Thursday, August 5, 2010

Statement by Rea Carey, Executive Director National Gay and Lesbian Task Force

“This ruling marks a victory for loving, committed couples who want nothing more than the same rights and security as other families. From the start, this has been about basic fairness. Today we celebrate the affirmation of this fundamental principle; tomorrow, we are back out there sharing our personal stories and having conversations with Californians and people all across the country about why this matters and who we are.

“The tide is turning nationwide in favor of marriage equality, but our work is far from over. Today’s ruling is just a beginning step in what will likely be a long process, yet we are confident that fairness will prevail. Our conversations are breaking down barriers and helping to transform our country.”

The National Gay and Lesbian Task Force's work in California

Since the passage of Prop. 8 in November 2008, the National Gay and Lesbian Task Force has continued to work on the ground in California with state and local partners to restore the freedom to marry.
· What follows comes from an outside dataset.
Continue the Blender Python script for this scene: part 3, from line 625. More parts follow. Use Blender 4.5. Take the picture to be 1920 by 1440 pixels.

Its priority remains bolstering local organizing designed to persuade voters to support the freedom to marry. Through partnerships with Equality California and the Vote for Equality project of the L.A. Gay and Lesbian Center, volunteers are being trained to talk face to face, door to door with former Yes on 8 voters about marriage for same-sex couples.

These conversations are yielding important insight into voters’ barriers for supporting the freedom to marry and are showing success at changing attitudes towards marriage. Additionally, Task Force organizers are providing ongoing skills training to a wide range of local leaders to support long-term community change that includes, but is not exclusive to, marriage equality. In early June, the Task Force organized the California LGBT Power Summit, which brought together more than 130 leaders for an intensive skills training in volunteer recruitment, fundraising, door-to-door canvassing, and working across lines of racial difference.